Print the listing in its entirety and exactly, leaving out images.

→ **PROVIDED MATERIAL**
>> Begin

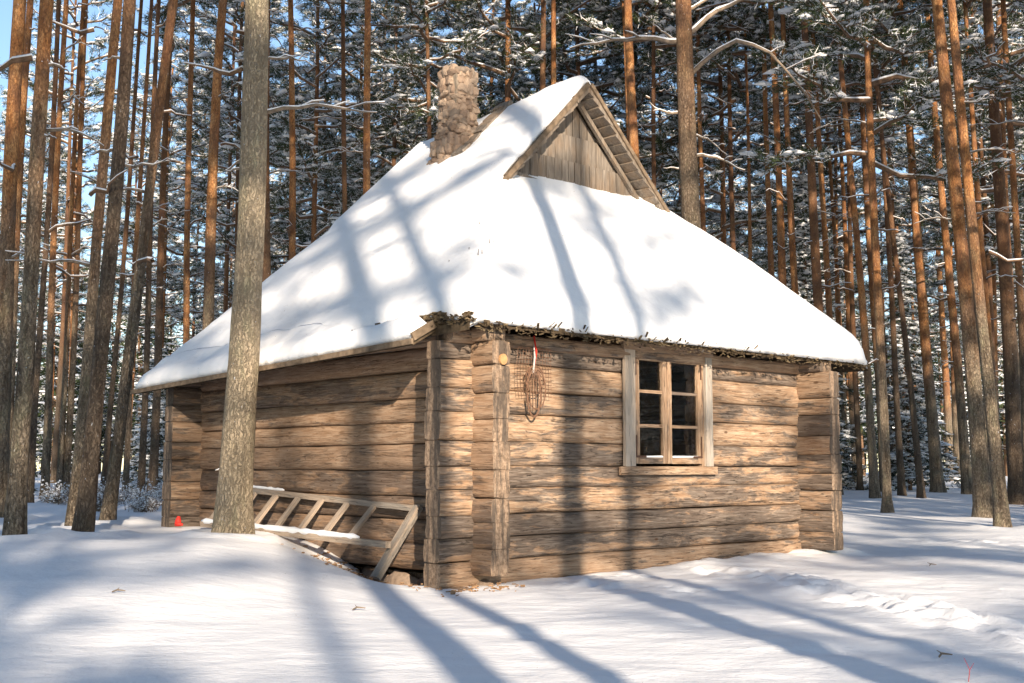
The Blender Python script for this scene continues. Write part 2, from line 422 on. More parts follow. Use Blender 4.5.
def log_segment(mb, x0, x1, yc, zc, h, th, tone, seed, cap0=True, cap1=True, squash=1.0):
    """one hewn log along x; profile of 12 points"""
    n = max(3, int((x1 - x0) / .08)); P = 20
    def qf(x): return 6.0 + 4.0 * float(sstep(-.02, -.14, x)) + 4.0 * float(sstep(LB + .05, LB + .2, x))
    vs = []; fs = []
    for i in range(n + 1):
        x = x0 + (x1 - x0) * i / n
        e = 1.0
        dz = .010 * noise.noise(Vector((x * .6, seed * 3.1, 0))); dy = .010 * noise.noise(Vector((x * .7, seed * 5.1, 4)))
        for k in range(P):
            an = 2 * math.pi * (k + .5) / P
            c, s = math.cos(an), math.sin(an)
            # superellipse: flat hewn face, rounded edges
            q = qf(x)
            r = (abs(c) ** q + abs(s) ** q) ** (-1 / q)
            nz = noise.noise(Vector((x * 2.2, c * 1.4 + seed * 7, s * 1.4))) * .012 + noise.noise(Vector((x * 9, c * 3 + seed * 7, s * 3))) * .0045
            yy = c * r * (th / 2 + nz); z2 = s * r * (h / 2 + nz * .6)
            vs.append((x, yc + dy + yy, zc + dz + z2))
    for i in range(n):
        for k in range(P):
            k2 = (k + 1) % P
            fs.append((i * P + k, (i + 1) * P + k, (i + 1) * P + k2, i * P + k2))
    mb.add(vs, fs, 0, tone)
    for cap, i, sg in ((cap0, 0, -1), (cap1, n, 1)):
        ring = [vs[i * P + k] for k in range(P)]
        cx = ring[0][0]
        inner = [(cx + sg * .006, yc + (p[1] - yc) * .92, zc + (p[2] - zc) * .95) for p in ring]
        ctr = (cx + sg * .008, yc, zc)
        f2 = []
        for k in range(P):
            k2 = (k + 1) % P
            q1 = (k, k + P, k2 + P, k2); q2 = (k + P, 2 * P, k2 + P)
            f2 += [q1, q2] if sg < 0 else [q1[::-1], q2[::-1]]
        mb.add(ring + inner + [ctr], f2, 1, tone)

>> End

→ **EXERCISE RESPONSE**
The Blender Python script for this scene continues. Write part 2, from line 422 on. More parts follow. Use Blender 4.5.
def log_segment(mb, x0, x1, yc, zc, h, th, tone, seed, cap0=True, cap1=True, squash=1.0):
    """one hewn log along x; profile of 12 points"""
    n = max(3, int((x1 - x0) / .08)); P = 20
    def qf(x): return 6.0 + 4.0 * float(sstep(-.02, -.14, x)) + 4.0 * float(sstep(LB + .05, LB + .2, x))
    vs = []; fs = []
    for i in range(n + 1):
        x = x0 + (x1 - x0) * i / n
        e = 1.0
        dz = .010 * noise.noise(Vector((x * .6, seed * 3.1, 0))); dy = .010 * noise.noise(Vector((x * .7, seed * 5.1, 4)))
        for k in range(P):
            an = 2 * math.pi * (k + .5) / P
            c, s = math.cos(an), math.sin(an)
            # superellipse: flat hewn face, rounded edges
            q = qf(x)
            r = (abs(c) ** q + abs(s) ** q) ** (-1 / q)
            nz = noise.noise(Vector((x * 2.2, c * 1.4 + seed * 7, s * 1.4))) * .012 + noise.noise(Vector((x * 9, c * 3 + seed * 7, s * 3))) * .0045
            yy = c * r * (th / 2 + nz); z2 = s * r * (h / 2 + nz * .6)
            vs.append((x, yc + dy + yy, zc + dz + z2))
    for i in range(n):
        for k in range(P):
            k2 = (k + 1) % P
            fs.append((i * P + k, (i + 1) * P + k, (i + 1) * P + k2, i * P + k2))
    mb.add(vs, fs, 0, tone)
    for cap, i, sg in ((cap0, 0, -1), (cap1, n, 1)):
        ring = [vs[i * P + k] for k in range(P)]
        cx = ring[0][0]
        inner = [(cx + sg * .006, yc + (p[1] - yc) * .92, zc + (p[2] - zc) * .95) for p in ring]
        ctr = (cx + sg * .008, yc, zc)
        f2 = []
        for k in range(P):
            k2 = (k + 1) % P
            q1 = (k, k + P, k2 + P, k2); q2 = (k + P, 2 * P, k2 + P)
            f2 += [q1, q2] if sg < 0 else [q1[::-1], q2[::-1]]
        mb.add(ring + inner + [ctr], f2, 1, tone)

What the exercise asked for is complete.